Leave out all pictures. Return exactly the lines from the top of the material through the line containing "R_ = math.radians".
*-*-*
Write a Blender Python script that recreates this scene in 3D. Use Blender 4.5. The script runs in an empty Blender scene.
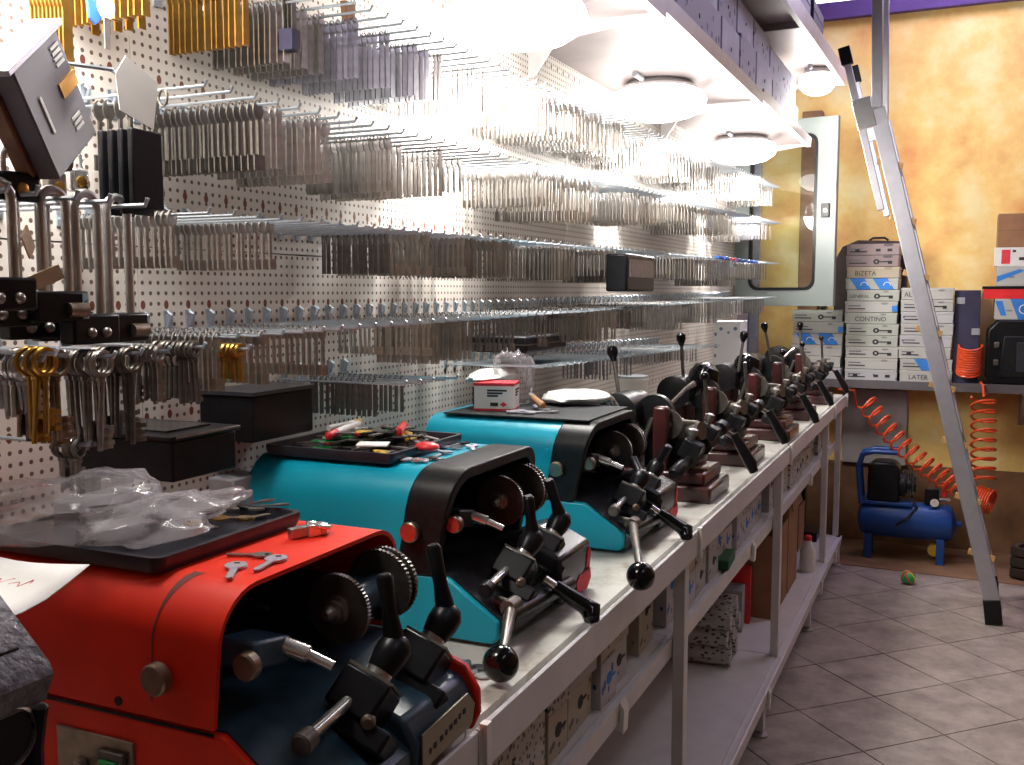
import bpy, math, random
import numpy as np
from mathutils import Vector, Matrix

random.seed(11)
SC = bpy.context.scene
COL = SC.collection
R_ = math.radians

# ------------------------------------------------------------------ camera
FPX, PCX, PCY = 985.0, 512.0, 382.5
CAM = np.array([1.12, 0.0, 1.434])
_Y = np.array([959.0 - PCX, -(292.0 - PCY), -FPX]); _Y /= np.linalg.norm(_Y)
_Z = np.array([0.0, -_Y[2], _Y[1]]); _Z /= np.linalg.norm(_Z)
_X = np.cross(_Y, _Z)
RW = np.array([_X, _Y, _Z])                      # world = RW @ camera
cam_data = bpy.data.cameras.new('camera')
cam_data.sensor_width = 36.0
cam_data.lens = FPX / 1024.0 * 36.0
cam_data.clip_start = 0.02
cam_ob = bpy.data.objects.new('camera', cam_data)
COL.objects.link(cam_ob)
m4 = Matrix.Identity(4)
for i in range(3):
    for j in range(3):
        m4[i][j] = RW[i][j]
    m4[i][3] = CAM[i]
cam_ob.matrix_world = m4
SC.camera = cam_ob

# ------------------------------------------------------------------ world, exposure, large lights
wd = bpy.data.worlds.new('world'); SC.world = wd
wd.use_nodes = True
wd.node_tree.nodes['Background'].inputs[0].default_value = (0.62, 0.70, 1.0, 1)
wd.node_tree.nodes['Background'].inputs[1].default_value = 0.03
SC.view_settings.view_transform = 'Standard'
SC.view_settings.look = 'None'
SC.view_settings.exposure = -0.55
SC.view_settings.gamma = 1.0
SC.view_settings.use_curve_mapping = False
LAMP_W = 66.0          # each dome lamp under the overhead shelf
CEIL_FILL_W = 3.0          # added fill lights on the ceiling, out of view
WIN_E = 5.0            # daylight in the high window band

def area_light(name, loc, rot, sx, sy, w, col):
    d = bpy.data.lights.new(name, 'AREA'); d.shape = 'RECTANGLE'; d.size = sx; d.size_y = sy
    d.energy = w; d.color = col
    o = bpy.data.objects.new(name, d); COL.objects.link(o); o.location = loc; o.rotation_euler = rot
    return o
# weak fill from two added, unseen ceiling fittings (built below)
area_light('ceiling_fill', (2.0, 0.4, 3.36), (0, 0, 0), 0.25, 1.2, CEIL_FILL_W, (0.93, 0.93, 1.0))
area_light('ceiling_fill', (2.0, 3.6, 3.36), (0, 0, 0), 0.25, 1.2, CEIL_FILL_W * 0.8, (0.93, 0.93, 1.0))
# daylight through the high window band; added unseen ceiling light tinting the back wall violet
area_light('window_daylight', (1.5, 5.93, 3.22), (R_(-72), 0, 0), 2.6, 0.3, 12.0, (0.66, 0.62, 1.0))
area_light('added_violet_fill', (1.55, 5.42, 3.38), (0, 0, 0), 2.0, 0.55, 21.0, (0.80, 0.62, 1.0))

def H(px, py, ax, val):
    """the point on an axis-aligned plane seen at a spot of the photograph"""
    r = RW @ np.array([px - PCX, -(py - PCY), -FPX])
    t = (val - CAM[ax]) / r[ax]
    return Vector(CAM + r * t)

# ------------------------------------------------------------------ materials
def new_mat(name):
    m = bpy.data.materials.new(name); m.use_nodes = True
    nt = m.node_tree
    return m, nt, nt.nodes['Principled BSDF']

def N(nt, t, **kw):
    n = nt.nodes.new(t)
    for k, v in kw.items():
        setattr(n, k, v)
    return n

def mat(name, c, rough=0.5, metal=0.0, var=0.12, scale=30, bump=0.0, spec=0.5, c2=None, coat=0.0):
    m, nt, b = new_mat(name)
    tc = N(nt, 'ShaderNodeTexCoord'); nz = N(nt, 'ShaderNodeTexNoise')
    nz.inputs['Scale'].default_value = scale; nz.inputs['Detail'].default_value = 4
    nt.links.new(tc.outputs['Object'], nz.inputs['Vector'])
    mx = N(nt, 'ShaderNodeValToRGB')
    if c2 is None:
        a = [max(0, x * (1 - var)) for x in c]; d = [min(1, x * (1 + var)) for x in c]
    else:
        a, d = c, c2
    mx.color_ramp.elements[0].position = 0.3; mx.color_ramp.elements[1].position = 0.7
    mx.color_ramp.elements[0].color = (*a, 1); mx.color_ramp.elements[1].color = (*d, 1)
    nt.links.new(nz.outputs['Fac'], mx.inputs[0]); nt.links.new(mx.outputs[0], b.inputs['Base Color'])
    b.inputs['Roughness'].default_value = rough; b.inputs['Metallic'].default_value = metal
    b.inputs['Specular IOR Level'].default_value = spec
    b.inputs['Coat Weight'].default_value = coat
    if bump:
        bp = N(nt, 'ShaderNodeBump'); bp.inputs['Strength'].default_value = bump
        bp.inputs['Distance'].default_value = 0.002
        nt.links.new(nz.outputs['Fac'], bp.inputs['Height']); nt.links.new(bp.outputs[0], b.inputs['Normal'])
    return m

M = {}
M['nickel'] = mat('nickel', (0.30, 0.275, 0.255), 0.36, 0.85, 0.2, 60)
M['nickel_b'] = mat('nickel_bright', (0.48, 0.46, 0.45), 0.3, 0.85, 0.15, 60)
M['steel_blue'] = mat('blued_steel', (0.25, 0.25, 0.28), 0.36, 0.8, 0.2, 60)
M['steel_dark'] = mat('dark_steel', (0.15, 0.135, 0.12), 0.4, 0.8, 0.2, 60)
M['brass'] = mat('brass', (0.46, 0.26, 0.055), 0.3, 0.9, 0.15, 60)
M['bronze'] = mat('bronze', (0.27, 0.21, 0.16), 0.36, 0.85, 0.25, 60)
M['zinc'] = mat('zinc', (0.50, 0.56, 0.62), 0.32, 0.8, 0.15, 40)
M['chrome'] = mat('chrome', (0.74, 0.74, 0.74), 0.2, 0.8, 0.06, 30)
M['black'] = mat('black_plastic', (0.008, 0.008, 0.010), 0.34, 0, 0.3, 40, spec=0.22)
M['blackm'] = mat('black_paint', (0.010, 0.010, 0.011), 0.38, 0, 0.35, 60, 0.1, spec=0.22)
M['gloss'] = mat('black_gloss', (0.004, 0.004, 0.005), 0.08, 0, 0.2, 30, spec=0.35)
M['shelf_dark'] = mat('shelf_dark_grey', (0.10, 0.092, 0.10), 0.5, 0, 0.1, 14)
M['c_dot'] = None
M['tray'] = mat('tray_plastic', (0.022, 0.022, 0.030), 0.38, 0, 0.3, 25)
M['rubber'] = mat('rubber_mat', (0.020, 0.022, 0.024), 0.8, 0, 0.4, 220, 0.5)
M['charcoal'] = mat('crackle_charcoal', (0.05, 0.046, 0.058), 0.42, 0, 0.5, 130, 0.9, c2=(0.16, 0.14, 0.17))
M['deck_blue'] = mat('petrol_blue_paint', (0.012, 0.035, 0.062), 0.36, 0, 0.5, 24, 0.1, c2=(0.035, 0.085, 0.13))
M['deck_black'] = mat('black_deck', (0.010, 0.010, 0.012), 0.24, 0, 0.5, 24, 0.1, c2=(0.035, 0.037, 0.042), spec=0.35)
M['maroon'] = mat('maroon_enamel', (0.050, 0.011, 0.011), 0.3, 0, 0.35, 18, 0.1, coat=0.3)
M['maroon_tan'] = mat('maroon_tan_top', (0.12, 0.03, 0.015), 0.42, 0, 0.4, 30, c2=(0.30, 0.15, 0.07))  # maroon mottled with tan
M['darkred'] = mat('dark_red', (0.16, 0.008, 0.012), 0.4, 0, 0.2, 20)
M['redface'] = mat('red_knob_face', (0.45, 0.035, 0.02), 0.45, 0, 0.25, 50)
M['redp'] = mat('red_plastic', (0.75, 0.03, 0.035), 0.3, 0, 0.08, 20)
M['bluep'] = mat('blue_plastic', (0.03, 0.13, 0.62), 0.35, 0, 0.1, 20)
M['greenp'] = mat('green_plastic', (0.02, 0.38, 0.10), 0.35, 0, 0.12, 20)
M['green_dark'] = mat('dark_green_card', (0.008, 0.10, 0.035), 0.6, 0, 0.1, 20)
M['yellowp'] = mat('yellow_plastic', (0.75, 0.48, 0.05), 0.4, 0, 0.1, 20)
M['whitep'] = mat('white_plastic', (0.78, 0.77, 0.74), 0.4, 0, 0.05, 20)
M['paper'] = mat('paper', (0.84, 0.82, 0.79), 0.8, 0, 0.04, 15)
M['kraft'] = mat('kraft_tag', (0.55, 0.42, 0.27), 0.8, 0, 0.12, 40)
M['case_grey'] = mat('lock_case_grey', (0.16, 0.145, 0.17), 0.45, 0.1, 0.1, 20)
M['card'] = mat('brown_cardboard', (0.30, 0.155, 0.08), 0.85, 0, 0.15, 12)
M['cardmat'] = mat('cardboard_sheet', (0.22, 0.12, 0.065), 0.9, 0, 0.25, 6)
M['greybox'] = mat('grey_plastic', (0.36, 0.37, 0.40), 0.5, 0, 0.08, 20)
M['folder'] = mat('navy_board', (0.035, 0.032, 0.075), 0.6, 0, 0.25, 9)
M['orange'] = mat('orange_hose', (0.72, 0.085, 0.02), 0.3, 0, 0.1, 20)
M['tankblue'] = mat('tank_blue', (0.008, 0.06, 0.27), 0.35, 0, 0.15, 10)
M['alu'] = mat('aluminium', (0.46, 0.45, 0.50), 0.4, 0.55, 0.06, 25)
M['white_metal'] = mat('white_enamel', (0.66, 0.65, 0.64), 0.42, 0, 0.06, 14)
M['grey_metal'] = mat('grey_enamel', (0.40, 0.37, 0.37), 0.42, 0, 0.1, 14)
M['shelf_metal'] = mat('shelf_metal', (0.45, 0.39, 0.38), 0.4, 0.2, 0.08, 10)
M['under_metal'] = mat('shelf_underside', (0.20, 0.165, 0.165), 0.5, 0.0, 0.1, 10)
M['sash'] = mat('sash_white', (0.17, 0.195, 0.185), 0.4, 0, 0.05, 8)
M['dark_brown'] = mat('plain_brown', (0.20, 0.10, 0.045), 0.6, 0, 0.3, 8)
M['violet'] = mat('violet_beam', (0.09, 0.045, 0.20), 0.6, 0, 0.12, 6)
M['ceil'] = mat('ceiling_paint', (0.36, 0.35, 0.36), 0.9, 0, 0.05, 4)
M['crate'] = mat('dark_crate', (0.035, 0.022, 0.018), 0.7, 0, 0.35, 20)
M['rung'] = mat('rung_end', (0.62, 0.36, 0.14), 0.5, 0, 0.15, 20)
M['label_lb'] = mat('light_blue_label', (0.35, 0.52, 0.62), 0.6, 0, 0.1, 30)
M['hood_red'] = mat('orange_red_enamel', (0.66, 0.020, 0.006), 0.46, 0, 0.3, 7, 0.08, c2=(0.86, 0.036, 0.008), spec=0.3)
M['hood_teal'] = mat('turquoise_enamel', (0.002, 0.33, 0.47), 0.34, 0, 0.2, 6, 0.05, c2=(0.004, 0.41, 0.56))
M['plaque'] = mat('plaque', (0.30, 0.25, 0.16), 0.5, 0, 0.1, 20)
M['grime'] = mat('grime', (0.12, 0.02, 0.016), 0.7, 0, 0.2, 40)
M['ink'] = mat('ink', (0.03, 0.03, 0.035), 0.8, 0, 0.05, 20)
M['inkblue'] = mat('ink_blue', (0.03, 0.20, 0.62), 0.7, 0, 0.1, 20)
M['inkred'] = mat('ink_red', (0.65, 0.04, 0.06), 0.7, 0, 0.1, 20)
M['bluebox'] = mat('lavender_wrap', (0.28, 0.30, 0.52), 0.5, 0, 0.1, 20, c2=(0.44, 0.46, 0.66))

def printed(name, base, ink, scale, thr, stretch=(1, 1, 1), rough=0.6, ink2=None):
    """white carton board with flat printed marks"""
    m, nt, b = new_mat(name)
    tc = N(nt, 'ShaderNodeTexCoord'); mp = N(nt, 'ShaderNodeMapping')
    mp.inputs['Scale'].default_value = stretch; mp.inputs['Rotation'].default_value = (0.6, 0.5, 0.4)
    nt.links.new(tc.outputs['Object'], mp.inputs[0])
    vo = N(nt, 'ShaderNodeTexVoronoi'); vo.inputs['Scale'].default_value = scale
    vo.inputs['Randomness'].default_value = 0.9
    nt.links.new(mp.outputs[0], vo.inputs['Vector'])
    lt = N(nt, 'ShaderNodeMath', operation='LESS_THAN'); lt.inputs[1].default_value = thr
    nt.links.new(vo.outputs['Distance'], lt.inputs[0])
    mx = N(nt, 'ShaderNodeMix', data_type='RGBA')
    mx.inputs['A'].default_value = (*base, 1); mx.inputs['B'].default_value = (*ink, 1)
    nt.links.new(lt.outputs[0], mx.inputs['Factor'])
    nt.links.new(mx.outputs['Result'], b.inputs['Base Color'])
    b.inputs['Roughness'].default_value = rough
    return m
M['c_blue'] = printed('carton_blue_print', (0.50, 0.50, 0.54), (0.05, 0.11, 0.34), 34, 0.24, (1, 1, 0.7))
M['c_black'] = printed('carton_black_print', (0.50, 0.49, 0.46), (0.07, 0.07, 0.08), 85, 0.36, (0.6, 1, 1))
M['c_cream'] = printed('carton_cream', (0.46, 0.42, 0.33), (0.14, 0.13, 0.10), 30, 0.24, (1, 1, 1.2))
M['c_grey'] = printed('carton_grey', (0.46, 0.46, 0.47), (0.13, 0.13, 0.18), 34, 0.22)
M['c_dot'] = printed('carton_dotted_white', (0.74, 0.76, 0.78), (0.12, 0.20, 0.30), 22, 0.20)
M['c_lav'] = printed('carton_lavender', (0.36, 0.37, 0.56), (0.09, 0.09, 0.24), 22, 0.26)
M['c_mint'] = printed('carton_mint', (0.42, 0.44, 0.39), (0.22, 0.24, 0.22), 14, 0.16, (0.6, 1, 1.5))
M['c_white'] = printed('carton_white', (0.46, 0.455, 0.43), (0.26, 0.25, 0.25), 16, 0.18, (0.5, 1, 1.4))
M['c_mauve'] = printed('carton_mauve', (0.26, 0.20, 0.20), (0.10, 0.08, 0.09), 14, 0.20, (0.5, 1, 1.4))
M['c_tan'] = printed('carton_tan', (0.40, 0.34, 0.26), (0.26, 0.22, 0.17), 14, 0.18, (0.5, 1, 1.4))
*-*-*
THE RESPONSE:
Write a Blender Python script that recreates this scene in 3D. Use Blender 4.5. The script runs in an empty Blender scene.
import bpy, math, random
import numpy as np
from mathutils import Vector, Matrix

random.seed(11)
SC = bpy.context.scene
COL = SC.collection
R_ = math.radians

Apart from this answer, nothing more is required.